WHAT TO DO → Leave out the pictures and reproduce all of the data exactly.

SOURCE EXCERPT →
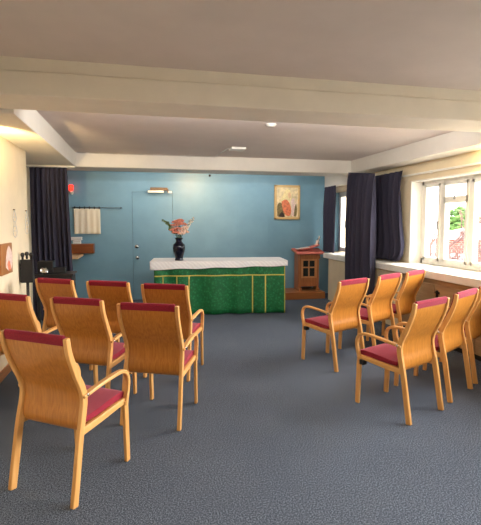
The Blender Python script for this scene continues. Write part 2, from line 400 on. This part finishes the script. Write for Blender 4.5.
# ------------------------------------------------------------------ chairs
POST = crom([(0, 0), (.030, .18), (.058, .345), (.080, .44), (.093, .51), (.089, .56), (.071, .61), (.045, .66), (.010, .74), (-.012, .805), (-.022, .873)], 4)
ARM = crom([(.075, .545), (.16, .555), (.26, .564), (.36, .569), (.425, .566), (.468, .545), (.488, .500), (.484, .445), (.468, .392), (.461, .350)], 5)
def make_chair(label):
    t = thing('armchair', label, 'chair', group='stacking armchairs set out in rows')
    th = [.040 if z < .6 else .040 - (z - .6) / .27 * .012 for y, z in POST]
    for s in (-1, 1):
        MB().sweep(POST, s * .212 - .0125, s * .212 + .0125, th).build('back_post', M['frame_wood'], t, bevel=.005)
        MB().sweep([(.4605, .38), (.463, .33), (.470, .15), (.476, 0)], s * .217 - .0125, s * .217 + .0125, [.036, .042, .04, .036]).build('leg', M['frame_wood'], t, bevel=.005)
        a = MB().sweep(ARM, s * .219 - .018, s * .219 + .018, [.019 + .007 * (i / len(ARM)) for i in range(len(ARM))]).build('armrest', M['arm_wood'], t, bevel=.006)
        bb = MB(); bb.lathe([(.009, 0), (.009, .003), (.005, .006)], 12)
        q = bb.build('bolt', M['chrome'], a, smooth=True, loc=(s * .236, .10, .553)); q.rotation_euler = (0, s * R(90), 0)
        MB().sweep([(.068, .362), (.22, .366), (.40, .376), (.462, .377)], s * .210 - .011, s * .210 + .011, [.040, .038, .036, .034]).build('seat_rail', M['arm_wood'], t, bevel=.004)
    BK = crom([(-.018, .858), (-.008, .80), (.013, .735), (.047, .655), (.079, .59), (.091, .54), (.090, .48), (.078, .425), (.078, .385), (.096, .358), (.14, .352), (.21, .362)], 5)
    MB().sweep(BK, -.1985, .1985, .011).build('backrest', M['shell_wood'], t, bevel=.003)
    CU = crom([(-.004, .868), (.008, .80), (.030, .740), (.064, .66), (.097, .59), (.110, .54), (.110, .49), (.112, .455)], 5)
    c = MB().sweep(CU, -.196, .196, .026)
    # the cover folds over the top edge and shows as a strip on the back
    FD = [(-.012, .878), (-.021, .878), (-.0275, .870), (-.0255, .850), (-.0220, .832)]
    c.sweep(FD, -.196, .196, [.012, .012, .010, .007, .005])
    c.build('back_cushion', M['red'], t, bevel=.006)
    MB().sweep([(.14, .374), (.24, .375), (.36, .383), (.455, .386), (.485, .378)], -.199, .199, .014).build('seat', M['shell_wood'], t, bevel=.003)
    cu = MB().sweep(crom([(.125, .402), (.22, .402), (.34, .409), (.43, .412), (.478, .405), (.496, .388)], 4), -.196, .196, [.028 + .012 * math.sin(math.pi * i / 20) for i in range(21)])
    cu.build('seat_cushion', M['red'], t, bevel=.012, seg=3)
    MB().box(-.2, .2, .440, .460, .345, .372).build('stretcher', M['frame_wood'], t, bevel=.003)
    for c in list(t.children) + [g for c in t.children for g in c.children]:      # the frames draw in towards the front
        if c.name.startswith('bolt'): c.location.x *= 1 - .29 * .1; continue
        for v in c.data.vertices: v.co.x *= 1 - .29 * max(0, v.co.y)
    return t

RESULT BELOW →
The Blender Python script for this scene continues. Write part 2, from line 400 on. This part finishes the script. Write for Blender 4.5.
# ------------------------------------------------------------------ chairs
POST = crom([(0, 0), (.030, .18), (.058, .345), (.080, .44), (.093, .51), (.089, .56), (.071, .61), (.045, .66), (.010, .74), (-.012, .805), (-.022, .873)], 4)
ARM = crom([(.075, .545), (.16, .555), (.26, .564), (.36, .569), (.425, .566), (.468, .545), (.488, .500), (.484, .445), (.468, .392), (.461, .350)], 5)
def make_chair(label):
    t = thing('armchair', label, 'chair', group='stacking armchairs set out in rows')
    th = [.040 if z < .6 else .040 - (z - .6) / .27 * .012 for y, z in POST]
    for s in (-1, 1):
        MB().sweep(POST, s * .212 - .0125, s * .212 + .0125, th).build('back_post', M['frame_wood'], t, bevel=.005)
        MB().sweep([(.4605, .38), (.463, .33), (.470, .15), (.476, 0)], s * .217 - .0125, s * .217 + .0125, [.036, .042, .04, .036]).build('leg', M['frame_wood'], t, bevel=.005)
        a = MB().sweep(ARM, s * .219 - .018, s * .219 + .018, [.019 + .007 * (i / len(ARM)) for i in range(len(ARM))]).build('armrest', M['arm_wood'], t, bevel=.006)
        bb = MB(); bb.lathe([(.009, 0), (.009, .003), (.005, .006)], 12)
        q = bb.build('bolt', M['chrome'], a, smooth=True, loc=(s * .236, .10, .553)); q.rotation_euler = (0, s * R(90), 0)
        MB().sweep([(.068, .362), (.22, .366), (.40, .376), (.462, .377)], s * .210 - .011, s * .210 + .011, [.040, .038, .036, .034]).build('seat_rail', M['arm_wood'], t, bevel=.004)
    BK = crom([(-.018, .858), (-.008, .80), (.013, .735), (.047, .655), (.079, .59), (.091, .54), (.090, .48), (.078, .425), (.078, .385), (.096, .358), (.14, .352), (.21, .362)], 5)
    MB().sweep(BK, -.1985, .1985, .011).build('backrest', M['shell_wood'], t, bevel=.003)
    CU = crom([(-.004, .868), (.008, .80), (.030, .740), (.064, .66), (.097, .59), (.110, .54), (.110, .49), (.112, .455)], 5)
    c = MB().sweep(CU, -.196, .196, .026)
    # the cover folds over the top edge and shows as a strip on the back
    FD = [(-.012, .878), (-.021, .878), (-.0275, .870), (-.0255, .850), (-.0220, .832)]
    c.sweep(FD, -.196, .196, [.012, .012, .010, .007, .005])
    c.build('back_cushion', M['red'], t, bevel=.006)
    MB().sweep([(.14, .374), (.24, .375), (.36, .383), (.455, .386), (.485, .378)], -.199, .199, .014).build('seat', M['shell_wood'], t, bevel=.003)
    cu = MB().sweep(crom([(.125, .402), (.22, .402), (.34, .409), (.43, .412), (.478, .405), (.496, .388)], 4), -.196, .196, [.028 + .012 * math.sin(math.pi * i / 20) for i in range(21)])
    cu.build('seat_cushion', M['red'], t, bevel=.012, seg=3)
    MB().box(-.2, .2, .440, .460, .345, .372).build('stretcher', M['frame_wood'], t, bevel=.003)
    for c in list(t.children) + [g for c in t.children for g in c.children]:      # the frames draw in towards the front
        if c.name.startswith('bolt'): c.location.x *= 1 - .29 * .1; continue
        for v in c.data.vertices: v.co.x *= 1 - .29 * max(0, v.co.y)
    return t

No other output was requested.